#### [Items listed in a dataset]
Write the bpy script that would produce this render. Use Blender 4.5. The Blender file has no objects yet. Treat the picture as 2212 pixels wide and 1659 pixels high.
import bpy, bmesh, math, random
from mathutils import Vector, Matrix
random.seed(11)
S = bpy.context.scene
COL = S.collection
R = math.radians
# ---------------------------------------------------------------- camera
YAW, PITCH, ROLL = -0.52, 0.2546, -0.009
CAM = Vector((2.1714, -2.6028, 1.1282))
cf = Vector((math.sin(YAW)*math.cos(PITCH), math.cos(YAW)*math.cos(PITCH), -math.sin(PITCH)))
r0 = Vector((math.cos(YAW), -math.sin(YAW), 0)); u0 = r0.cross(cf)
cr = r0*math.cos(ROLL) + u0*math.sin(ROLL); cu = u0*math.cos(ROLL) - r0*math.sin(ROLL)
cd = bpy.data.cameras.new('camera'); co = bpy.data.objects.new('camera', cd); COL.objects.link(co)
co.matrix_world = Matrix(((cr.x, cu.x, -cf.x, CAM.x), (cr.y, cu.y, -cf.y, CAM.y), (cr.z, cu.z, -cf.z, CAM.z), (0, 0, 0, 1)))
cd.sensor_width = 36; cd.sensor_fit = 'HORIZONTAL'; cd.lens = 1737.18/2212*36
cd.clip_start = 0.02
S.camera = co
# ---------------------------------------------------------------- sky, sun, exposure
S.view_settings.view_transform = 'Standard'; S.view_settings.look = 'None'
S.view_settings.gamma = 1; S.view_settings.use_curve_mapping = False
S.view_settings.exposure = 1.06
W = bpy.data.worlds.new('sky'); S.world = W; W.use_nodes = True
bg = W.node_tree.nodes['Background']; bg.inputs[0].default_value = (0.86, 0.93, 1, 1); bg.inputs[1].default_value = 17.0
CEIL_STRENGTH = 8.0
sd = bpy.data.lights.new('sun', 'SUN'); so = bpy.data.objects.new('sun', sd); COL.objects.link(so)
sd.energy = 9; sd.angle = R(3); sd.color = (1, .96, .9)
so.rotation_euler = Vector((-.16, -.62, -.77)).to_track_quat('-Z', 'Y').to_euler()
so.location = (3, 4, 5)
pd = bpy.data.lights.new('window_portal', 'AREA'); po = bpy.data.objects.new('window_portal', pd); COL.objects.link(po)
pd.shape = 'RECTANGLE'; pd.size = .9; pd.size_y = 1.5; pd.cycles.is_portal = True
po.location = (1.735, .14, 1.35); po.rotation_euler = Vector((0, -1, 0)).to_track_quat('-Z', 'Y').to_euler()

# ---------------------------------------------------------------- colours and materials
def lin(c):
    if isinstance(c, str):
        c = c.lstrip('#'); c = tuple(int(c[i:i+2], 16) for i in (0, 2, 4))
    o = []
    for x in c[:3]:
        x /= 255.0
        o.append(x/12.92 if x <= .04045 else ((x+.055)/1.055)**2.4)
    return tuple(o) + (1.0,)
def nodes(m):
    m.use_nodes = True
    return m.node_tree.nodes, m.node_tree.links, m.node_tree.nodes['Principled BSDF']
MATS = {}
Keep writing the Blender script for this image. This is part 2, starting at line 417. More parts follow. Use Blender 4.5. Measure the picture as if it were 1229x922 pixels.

#### [WHAT YOU NEED TO DO]
Quote the listing word for word from its first line through the line in which "po.location = (1.735, .14, 1.35);" appears.

#### [WORKED SOLUTION]
Write the bpy script that would produce this render. Use Blender 4.5. The Blender file has no objects yet. Treat the picture as 2212 pixels wide and 1659 pixels high.
import bpy, bmesh, math, random
from mathutils import Vector, Matrix
random.seed(11)
S = bpy.context.scene
COL = S.collection
R = math.radians
# ---------------------------------------------------------------- camera
YAW, PITCH, ROLL = -0.52, 0.2546, -0.009
CAM = Vector((2.1714, -2.6028, 1.1282))
cf = Vector((math.sin(YAW)*math.cos(PITCH), math.cos(YAW)*math.cos(PITCH), -math.sin(PITCH)))
r0 = Vector((math.cos(YAW), -math.sin(YAW), 0)); u0 = r0.cross(cf)
cr = r0*math.cos(ROLL) + u0*math.sin(ROLL); cu = u0*math.cos(ROLL) - r0*math.sin(ROLL)
cd = bpy.data.cameras.new('camera'); co = bpy.data.objects.new('camera', cd); COL.objects.link(co)
co.matrix_world = Matrix(((cr.x, cu.x, -cf.x, CAM.x), (cr.y, cu.y, -cf.y, CAM.y), (cr.z, cu.z, -cf.z, CAM.z), (0, 0, 0, 1)))
cd.sensor_width = 36; cd.sensor_fit = 'HORIZONTAL'; cd.lens = 1737.18/2212*36
cd.clip_start = 0.02
S.camera = co
# ---------------------------------------------------------------- sky, sun, exposure
S.view_settings.view_transform = 'Standard'; S.view_settings.look = 'None'
S.view_settings.gamma = 1; S.view_settings.use_curve_mapping = False
S.view_settings.exposure = 1.06
W = bpy.data.worlds.new('sky'); S.world = W; W.use_nodes = True
bg = W.node_tree.nodes['Background']; bg.inputs[0].default_value = (0.86, 0.93, 1, 1); bg.inputs[1].default_value = 17.0
CEIL_STRENGTH = 8.0
sd = bpy.data.lights.new('sun', 'SUN'); so = bpy.data.objects.new('sun', sd); COL.objects.link(so)
sd.energy = 9; sd.angle = R(3); sd.color = (1, .96, .9)
so.rotation_euler = Vector((-.16, -.62, -.77)).to_track_quat('-Z', 'Y').to_euler()
so.location = (3, 4, 5)
pd = bpy.data.lights.new('window_portal', 'AREA'); po = bpy.data.objects.new('window_portal', pd); COL.objects.link(po)
pd.shape = 'RECTANGLE'; pd.size = .9; pd.size_y = 1.5; pd.cycles.is_portal = True
po.location = (1.735, .14, 1.35); po.rotation_euler = Vector((0, -1, 0)).to_track_quat('-Z', 'Y').to_euler()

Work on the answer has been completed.